Sutton St Edmund farmer launches no-till disc

Tony Gent.
Tony Gent.
Have your say

It’s that time of year when weeds start to pop out above the crop as they show their seeding heads, writes Tony Gent.

The last few years have become increasing difficult for the control of grass weeds such as blackgrass. I think most farmers have taken more care with rotation, timing of sowing and applying residual chemicals and as a result this year looks much better.

Also this week as I write it’s the annual pilgrimage to the nation’s premier arable machinery event, Cereals, this year at Boothby Graffoe, near Lincoln. The show will be of particular interest to me as it sees the launch of a new type of disc coulter for sowing seed into no-till soil that we have developed. The new coulter to be known as the GD (Gent Disc) is to be manufactured and marketed by Weaving Machinery in Evesham, Worcestershire.

No-till is becoming increasingly popular in the UK as costs rise and commodity prices are struggling to cover production costs. The most difficult part of no-till is planting seed in the ground without the luxury of a prepared seedbed.
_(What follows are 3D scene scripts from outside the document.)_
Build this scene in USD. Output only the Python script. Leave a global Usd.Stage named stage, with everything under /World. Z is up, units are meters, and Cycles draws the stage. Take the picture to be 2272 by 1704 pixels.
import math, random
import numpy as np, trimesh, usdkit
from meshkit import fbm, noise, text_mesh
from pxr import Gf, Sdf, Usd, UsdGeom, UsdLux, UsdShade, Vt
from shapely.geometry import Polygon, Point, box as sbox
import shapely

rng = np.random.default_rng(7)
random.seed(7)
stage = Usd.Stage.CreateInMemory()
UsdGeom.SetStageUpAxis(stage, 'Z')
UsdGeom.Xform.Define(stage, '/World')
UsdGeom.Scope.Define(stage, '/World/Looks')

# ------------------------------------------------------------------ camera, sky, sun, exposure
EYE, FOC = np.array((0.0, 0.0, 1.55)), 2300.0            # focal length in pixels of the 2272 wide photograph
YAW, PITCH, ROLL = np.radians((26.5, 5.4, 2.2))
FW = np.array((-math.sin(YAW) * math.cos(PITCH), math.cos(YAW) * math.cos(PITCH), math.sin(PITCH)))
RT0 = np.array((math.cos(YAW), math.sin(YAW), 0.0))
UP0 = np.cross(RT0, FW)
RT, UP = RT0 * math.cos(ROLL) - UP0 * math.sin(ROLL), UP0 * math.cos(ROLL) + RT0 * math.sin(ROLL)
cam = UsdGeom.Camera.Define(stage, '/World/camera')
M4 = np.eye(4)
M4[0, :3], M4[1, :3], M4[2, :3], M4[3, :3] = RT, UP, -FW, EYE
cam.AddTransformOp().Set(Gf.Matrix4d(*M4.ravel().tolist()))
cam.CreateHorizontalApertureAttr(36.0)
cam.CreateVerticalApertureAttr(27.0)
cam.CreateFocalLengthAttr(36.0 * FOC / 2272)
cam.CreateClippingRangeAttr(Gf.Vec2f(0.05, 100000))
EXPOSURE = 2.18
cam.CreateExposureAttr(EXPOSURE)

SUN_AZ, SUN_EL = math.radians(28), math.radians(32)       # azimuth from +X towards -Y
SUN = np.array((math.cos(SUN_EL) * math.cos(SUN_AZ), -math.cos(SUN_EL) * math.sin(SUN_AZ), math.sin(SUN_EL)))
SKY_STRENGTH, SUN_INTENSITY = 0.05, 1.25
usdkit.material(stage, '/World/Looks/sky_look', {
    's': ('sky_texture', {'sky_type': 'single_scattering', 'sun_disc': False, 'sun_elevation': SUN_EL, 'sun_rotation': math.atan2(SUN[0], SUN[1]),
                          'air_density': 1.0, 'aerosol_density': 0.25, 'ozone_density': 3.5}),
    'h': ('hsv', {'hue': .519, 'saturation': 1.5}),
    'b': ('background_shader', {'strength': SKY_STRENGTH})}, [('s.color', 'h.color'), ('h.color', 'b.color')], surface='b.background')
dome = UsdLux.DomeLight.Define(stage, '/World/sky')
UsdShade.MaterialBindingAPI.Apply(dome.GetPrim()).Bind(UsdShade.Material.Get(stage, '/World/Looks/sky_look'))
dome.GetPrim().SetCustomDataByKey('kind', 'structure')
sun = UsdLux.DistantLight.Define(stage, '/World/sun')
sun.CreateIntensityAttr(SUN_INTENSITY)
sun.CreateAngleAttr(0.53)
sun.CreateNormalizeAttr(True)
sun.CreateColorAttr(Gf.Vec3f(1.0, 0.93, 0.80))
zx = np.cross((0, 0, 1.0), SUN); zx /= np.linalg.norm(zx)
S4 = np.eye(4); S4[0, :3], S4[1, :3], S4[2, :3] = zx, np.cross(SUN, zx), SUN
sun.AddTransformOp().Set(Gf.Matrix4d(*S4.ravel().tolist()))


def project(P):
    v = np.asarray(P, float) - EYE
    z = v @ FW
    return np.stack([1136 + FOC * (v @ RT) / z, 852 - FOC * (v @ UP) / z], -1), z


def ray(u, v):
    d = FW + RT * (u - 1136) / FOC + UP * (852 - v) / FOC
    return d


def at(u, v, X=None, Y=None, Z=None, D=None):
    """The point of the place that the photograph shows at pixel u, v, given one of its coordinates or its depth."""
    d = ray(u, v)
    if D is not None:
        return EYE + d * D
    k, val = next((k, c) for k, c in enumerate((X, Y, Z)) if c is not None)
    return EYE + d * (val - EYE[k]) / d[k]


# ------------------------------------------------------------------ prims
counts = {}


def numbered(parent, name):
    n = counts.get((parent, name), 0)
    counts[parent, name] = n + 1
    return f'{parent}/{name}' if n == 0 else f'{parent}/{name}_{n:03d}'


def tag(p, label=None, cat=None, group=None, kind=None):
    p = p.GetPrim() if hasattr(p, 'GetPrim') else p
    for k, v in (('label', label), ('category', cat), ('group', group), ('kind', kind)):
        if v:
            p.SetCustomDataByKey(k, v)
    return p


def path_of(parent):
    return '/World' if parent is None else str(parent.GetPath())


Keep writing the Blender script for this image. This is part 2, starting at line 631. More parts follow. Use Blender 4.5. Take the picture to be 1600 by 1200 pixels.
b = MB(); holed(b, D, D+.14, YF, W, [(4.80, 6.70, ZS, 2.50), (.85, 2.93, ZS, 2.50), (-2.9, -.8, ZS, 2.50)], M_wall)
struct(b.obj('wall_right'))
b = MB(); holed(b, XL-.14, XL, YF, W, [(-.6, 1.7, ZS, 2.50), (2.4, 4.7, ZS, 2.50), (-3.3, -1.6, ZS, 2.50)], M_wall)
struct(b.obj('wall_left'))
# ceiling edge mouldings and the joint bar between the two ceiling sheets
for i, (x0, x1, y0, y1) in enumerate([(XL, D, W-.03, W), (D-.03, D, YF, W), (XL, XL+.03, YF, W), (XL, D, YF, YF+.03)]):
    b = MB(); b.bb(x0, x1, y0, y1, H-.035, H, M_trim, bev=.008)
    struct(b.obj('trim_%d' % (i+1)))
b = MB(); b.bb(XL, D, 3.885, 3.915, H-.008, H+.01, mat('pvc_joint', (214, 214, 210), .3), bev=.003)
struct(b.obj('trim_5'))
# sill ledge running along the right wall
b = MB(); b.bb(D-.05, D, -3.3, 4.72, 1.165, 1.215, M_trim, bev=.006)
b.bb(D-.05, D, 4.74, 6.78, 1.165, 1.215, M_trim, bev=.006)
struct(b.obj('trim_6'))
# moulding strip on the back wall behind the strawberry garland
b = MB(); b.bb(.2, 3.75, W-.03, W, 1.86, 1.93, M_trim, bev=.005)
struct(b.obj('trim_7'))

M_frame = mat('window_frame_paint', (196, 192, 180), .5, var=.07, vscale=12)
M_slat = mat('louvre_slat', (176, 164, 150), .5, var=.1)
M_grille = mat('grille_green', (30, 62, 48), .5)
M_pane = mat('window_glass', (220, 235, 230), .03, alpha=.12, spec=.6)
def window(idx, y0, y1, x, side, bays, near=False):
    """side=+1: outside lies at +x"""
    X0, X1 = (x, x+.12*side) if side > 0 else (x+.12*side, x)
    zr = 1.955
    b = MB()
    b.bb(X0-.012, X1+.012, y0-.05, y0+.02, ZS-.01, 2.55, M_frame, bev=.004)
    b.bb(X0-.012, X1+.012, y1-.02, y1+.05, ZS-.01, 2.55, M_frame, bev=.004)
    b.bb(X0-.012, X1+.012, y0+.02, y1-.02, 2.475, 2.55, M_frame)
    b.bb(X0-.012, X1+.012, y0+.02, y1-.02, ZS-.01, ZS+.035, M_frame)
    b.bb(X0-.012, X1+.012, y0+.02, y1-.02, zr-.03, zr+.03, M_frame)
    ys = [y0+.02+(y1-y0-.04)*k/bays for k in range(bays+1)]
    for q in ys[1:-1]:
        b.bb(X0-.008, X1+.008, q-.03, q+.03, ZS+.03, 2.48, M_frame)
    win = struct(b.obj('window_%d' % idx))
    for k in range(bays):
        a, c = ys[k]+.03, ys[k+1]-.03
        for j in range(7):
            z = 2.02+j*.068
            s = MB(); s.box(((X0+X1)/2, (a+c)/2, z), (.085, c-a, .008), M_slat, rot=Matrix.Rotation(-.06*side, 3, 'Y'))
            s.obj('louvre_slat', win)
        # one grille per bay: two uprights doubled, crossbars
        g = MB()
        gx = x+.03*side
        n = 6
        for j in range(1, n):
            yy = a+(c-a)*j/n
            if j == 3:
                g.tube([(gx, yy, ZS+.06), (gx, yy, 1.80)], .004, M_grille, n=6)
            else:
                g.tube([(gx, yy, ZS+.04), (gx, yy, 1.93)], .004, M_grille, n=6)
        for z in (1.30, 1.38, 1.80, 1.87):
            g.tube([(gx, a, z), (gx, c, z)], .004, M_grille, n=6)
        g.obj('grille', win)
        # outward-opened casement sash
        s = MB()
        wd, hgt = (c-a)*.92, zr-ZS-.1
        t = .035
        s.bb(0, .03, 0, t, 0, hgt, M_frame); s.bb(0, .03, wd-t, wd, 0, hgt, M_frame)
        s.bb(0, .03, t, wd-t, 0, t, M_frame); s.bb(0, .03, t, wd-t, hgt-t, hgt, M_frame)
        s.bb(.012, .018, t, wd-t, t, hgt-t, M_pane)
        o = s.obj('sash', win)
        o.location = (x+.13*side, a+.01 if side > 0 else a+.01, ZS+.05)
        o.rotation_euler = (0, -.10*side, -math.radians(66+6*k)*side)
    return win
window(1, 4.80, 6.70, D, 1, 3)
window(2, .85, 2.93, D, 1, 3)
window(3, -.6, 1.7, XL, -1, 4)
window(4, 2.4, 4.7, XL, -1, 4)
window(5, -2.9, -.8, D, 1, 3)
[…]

The GD angled disc works differently because the eased wedge of soil has a torn effect at the bottom and the seed flows onto a natural broken soil profile that also allows some distribution sideways allowing a slight banding effect. Depth control and soil to seed contact is better because the angle ensures that the soil that’s loosened remains above the seed, which then only has to be firmed by the following wheel, also disturbance of the soil is minimal as it is not moved sideways to create the opening for the seed.